Relations between the government and some of the country’s cultural flag bearers have not always been easy. “Funding has not always been distributed fairly and transparently,” says Kang, citing the revelation that between 2008 and 2017, the conservative administration blacklisted singers, actors, writers and film-makers over their perceived leftwing politics, depriving them of support and even pressing producers not to hire them. Targets included the Oscar-winner Bong, and Song Kang-ho, the lead actor in Parasite, as well as Hwang Dong-hyuk, the creator of Squid Game, and director Park Chan-wook, best known for the films Oldboy and The Handmaiden.
Hallyu has also, at times, revealed a darker side that raises questions about South Korean attitudes towards mental health, sexual assault and exploitation, especially of women. It has been rocked by a series of scandals and high-profile apparent suicides including, most recently, Lee Sun-kyun, best known for his role in Parasite. Revelations that K-pop stars had secretly filmed themselves having sex with women without their consent brought South Korea’s molka spycam epidemic into the K-pop realm, and was seized upon as evidence of rampant misogyny at the heart of the country’s entertainment industry.
Ironically perhaps, K-pop is now an international operation. “K-pop employs an extensive global division of labour, from Swedish composers and Italian costume designers to American choreographers,” says Lie. The industry has long taken recognisable international genres – such as R&B and hip-hop – and infused them with “Korean characteristics”, from the uniformly androgynous vibes given off by boyband members to the avoidance of “controversial” themes of sex and violence.
K-pop’s most successful acts have long performed versions of the same song in different languages depending on the target market – an approach that last year helped Jungkook, of BTS, soar to the top of the US Billboard Hot 100 and the UK singles chart with his debut solo single, Seven. Multilingual performers have been joined by a slew of K-pop bands who aren’t Korean at all. Giant Korean boyband NCT now includes sub-branches NCT Wish, comprising six Japanese members, and WayV, whose members are Chinese and Thai. Vcha, meanwhile, are an American girl group based in Los Angeles.
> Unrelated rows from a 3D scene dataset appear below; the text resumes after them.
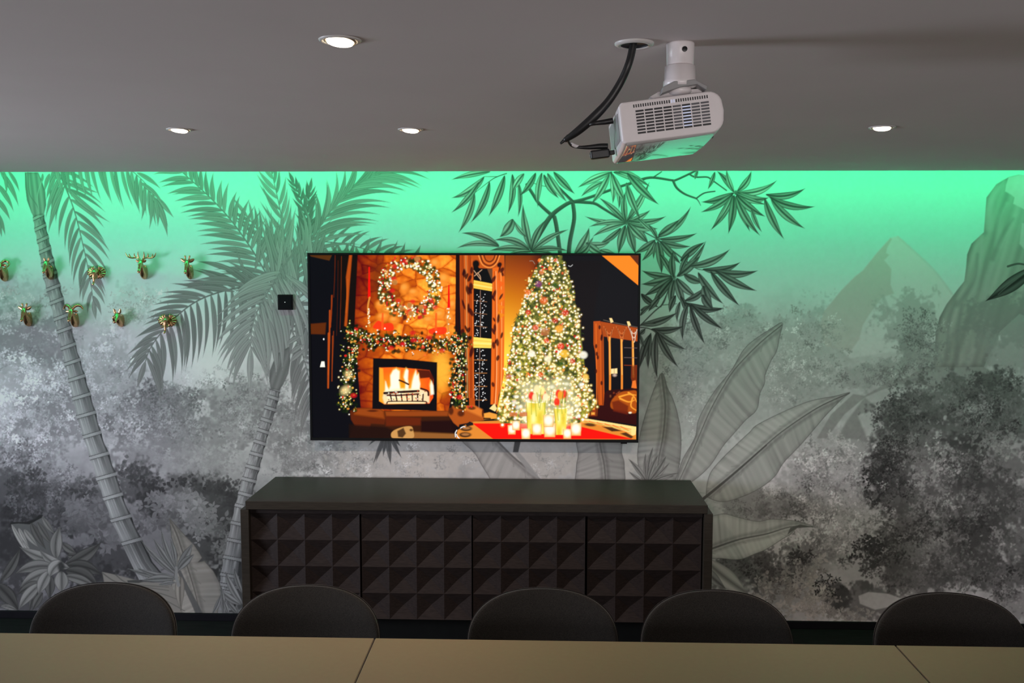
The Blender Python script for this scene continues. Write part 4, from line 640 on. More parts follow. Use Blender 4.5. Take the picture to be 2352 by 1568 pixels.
    for x, y, c in [(735, 780, (.85, .02, .012)), (880, 770, (.85, .02, .012)), (1060, 755, (.9, .02, .012)), (1130, 760, (.85, .02, .012)), (1040, 850, (.9, .02, .01)), (780, 800, (1, .75, .4)), (905, 800, (1, .85, .5)), (1085, 770, (1, .35, .03)), (800, 700, (1, .8, .4)), (860, 720, (1, .85, .3))]:
        A.ell(*W(x, y), 6.5, 10, c, .95, .3); A.stroke([W(x, y + 40), W(x + R.uniform(-30, 30), y + 220)], 2.4, 2.4, (.5, .5, .05), .8)
    for x in (830, 960, 1100, 1140): A.stroke([W(x, 860), W(x + 20, 700)], 3, 1, (.12, .2, .015), .8)
    for x, y, s_ in ((500, 1185, 1), (550, 1135, 1), (668, 1235, 1.15), (955, 1190, 1.5), (1165, 1235, 1.05), (1270, 1180, 1.35), (940, 1080, 1.3), (800, 1180, 1.2)):
        A.poly([W(x - 50 * s_, y - 55 * s_), W(x + 50 * s_, y - 55 * s_), W(x + 42 * s_, y + 55 * s_), W(x - 42 * s_, y + 55 * s_)], (1, .62, .2), .9, 2); A.ell(*W(x, y - 8), 7 * s_, 8 * s_, (1, .98, .85), .95, .5)
        A.stroke([W(x - 48 * s_, y - 52 * s_), W(x - 41 * s_, y + 52 * s_), W(x + 41 * s_, y + 52 * s_), W(x + 48 * s_, y - 52 * s_)], 1.1, 1.1, (.6, .12, .03), .6, 1., False)
    for c in ((470, 1000), (590, 1000)): A.poly([W(c[0], c[1] - 25), W(c[0] + 95, c[1] - 25), W(c[0] + 95, c[1] + 22), W(c[0], c[1] + 25)], (.6, .17, .05), .9, 1.5)
    A.poly([W(230, 930), W(290, 870), W(320, 930), W(300, 965)], (1, .75, .3), .95, 1.5)
    # small glints of curled ornament wire
    A.stroke([U(1180, 262), U(1205, 270), U(1228, 252)], 1.4, 1.4, (.5, .5, .5)); A.stroke([U(715, 205), U(750, 205), U(775, 240)], 1.1, 1.1, (.3, .26, .2))
    A.a[:] = (A.a - .006) * 1.14
    np.clip(A.a, .0025, 1.1, out=A.a)
    return A
LED, SPOT, DAY0, DAYFILL = 42., 60., 115., 62.
# ---------------------------------------------------------------- camera and measuring helpers (metres; x right, y to the mural wall, z up)
C = bpy.context.scene.collection
FPX = 2160.; CX, CY = 1176., 784.
EYE = Vector((0, 0, 1.82)); D = 4.6; H = 2.226
PSI = math.atan(68 / math.hypot(FPX, 184)); THE = math.atan(184 / FPX); ROLL = .0014
Fw = Vector((-math.sin(PSI) * math.cos(THE), math.cos(PSI) * math.cos(THE), -math.sin(THE)))
Rt = Vector((math.cos(PSI), math.sin(PSI), 0)); Up = Rt.cross(Fw)
Rt, Up = Rt * math.cos(ROLL) + Up * math.sin(ROLL), Up * math.cos(ROLL) - Rt * math.sin(ROLL)

def ray(px, py): return Fw * FPX + Rt * (px - CX) - Up * (py - CY)
def at_y(px, py, Y): r = ray(px, py); return EYE + r * (Y / r.y)
def at_z(px, py, Zz): r = ray(px, py); return EYE + r * ((Zz - EYE.z) / r.z)
def project(x, y, z):
    vx, vy, vz = x - EYE.x, y - EYE.y, z - EYE.z
    dp = vx * Fw.x + vy * Fw.y + vz * Fw.z
    return CX + FPX * (vx * Rt.x + vy * Rt.y + vz * Rt.z) / dp, CY - FPX * (vx * Up.x + vy * Up.y + vz * Up.z) / dp

cam_d = bpy.data.cameras.new('camera'); cam = bpy.data.objects.new('camera', cam_d); C.objects.link(cam)
cam_d.sensor_width = 36; cam_d.lens = FPX / 2352 * 36; cam_d.clip_start = .05
m = Matrix((Rt, Up, -Fw)).transposed().to_4x4(); m.translation = EYE; cam.matrix_world = m
S = bpy.context.scene; S.camera = cam
S.view_settings.view_transform = 'Standard'; S.view_settings.look = 'None'; S.view_settings.gamma = 1; S.view_settings.exposure = 0
S.view_settings.use_curve_mapping = False

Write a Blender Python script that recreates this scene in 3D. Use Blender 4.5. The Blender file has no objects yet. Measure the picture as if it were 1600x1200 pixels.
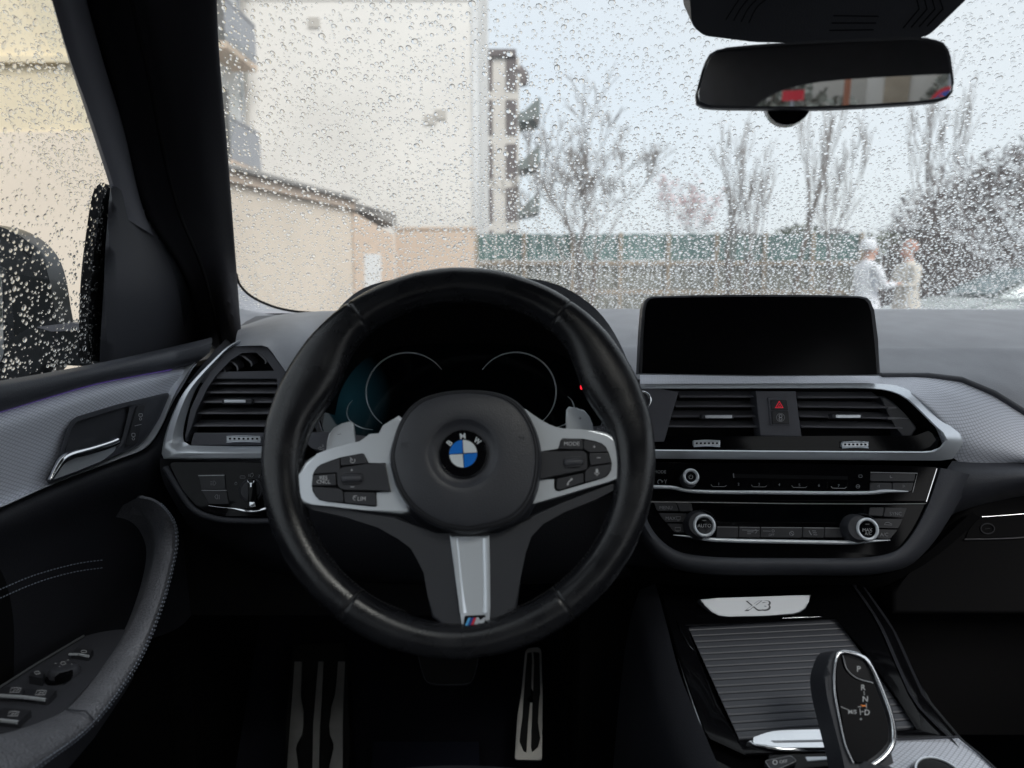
import bpy, bmesh, math, random
from mathutils import Vector, Matrix, noise
R = math.radians
SC = bpy.context.scene
COL = SC.collection
random.seed(7)

# ------------------------------------------------------------------ camera
F, PITCH, CAM = 1202.0, R(8.0), Vector((0, 0, 1.30))
SP, CP = math.sin(PITCH), math.cos(PITCH)
cd = bpy.data.cameras.new('camera')
cd.sensor_width = 36.0
cd.lens = 36.0 * F / 1600.0
cd.clip_start, cd.clip_end = 0.02, 600
cd.dof.use_dof = True
cd.dof.focus_distance = 0.98
cd.dof.aperture_fstop = 5.0
co = bpy.data.objects.new('camera', cd)
co.location = CAM
co.rotation_euler = (R(90) - PITCH, 0, 0)
COL.objects.link(co)
SC.camera = co

# ------------------------------------------------------------------ sky, sun, exposure
SUN_EL, SUN_AZ = R(42), R(148)
W = bpy.data.worlds.new('World')
SC.world = W
W.use_nodes = True
nt = W.node_tree
nt.nodes.clear()
wo = nt.nodes.new('ShaderNodeOutputWorld')
bg = nt.nodes.new('ShaderNodeBackground')
sky = nt.nodes.new('ShaderNodeTexSky')
sky.sky_type = 'NISHITA'
sky.sun_disc = False
sky.sun_elevation = SUN_EL
sky.sun_rotation = SUN_AZ
sky.dust_density = 3.0
clouds = nt.nodes.new('ShaderNodeTexNoise')
clouds.inputs['Scale'].default_value = 2.2
clouds.inputs['Detail'].default_value = 5
ramp = nt.nodes.new('ShaderNodeValToRGB')
ramp.color_ramp.elements[0].position = 0.3
ramp.color_ramp.elements[0].color = (0.84, 0.92, 1.0, 1)
ramp.color_ramp.elements[1].position = 0.7
ramp.color_ramp.elements[1].color = (0.94, 0.98, 1.0, 1)
scl = nt.nodes.new('ShaderNodeVectorMath')
scl.operation = 'SCALE'
scl.inputs['Scale'].default_value = 6.9
mixw = nt.nodes.new('ShaderNodeMixRGB')
mixw.inputs[0].default_value = 0.85
nt.links.new(clouds.outputs['Fac'], ramp.inputs['Fac'])
nt.links.new(ramp.outputs['Color'], scl.inputs[0])
nt.links.new(sky.outputs['Color'], mixw.inputs[1])
nt.links.new(scl.outputs['Vector'], mixw.inputs[2])
nt.links.new(mixw.outputs['Color'], bg.inputs['Color'])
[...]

The Korean wave shows no signs of breaking yet. There is even growing international interest in learning the language. Demand for classes last year prompted the government to expand the number of schools belonging to the King Sejong Institute, a government-sponsored Korean language education body, from 244 to 270, as enrolment in Korean language courses overseas – from the Duolingo hobbyists to modern languages undergraduates – has risen.
“I anticipate that the next ‘big thing’ will be literature,” says Kang. “Korea’s remarkable storytelling prowess has been shown through film, TV series and webtoons, yet despite its increasing visibility, Korean literature has yet to receive its due recognition.
Critical praise for Min Jin Lee’s 2017 debut novel, Pachinko, based on her family history, led to a screen version on Apple TV+. “The profound experiences and resilience of the Korean people, who have endured harsh challenges such as colonialism, division, war, destitution and dictatorship – all in the same century – are encapsulated in the depth and richness of their literature,” says Kang. “Koreans have lots of gripping stories to share with the world.”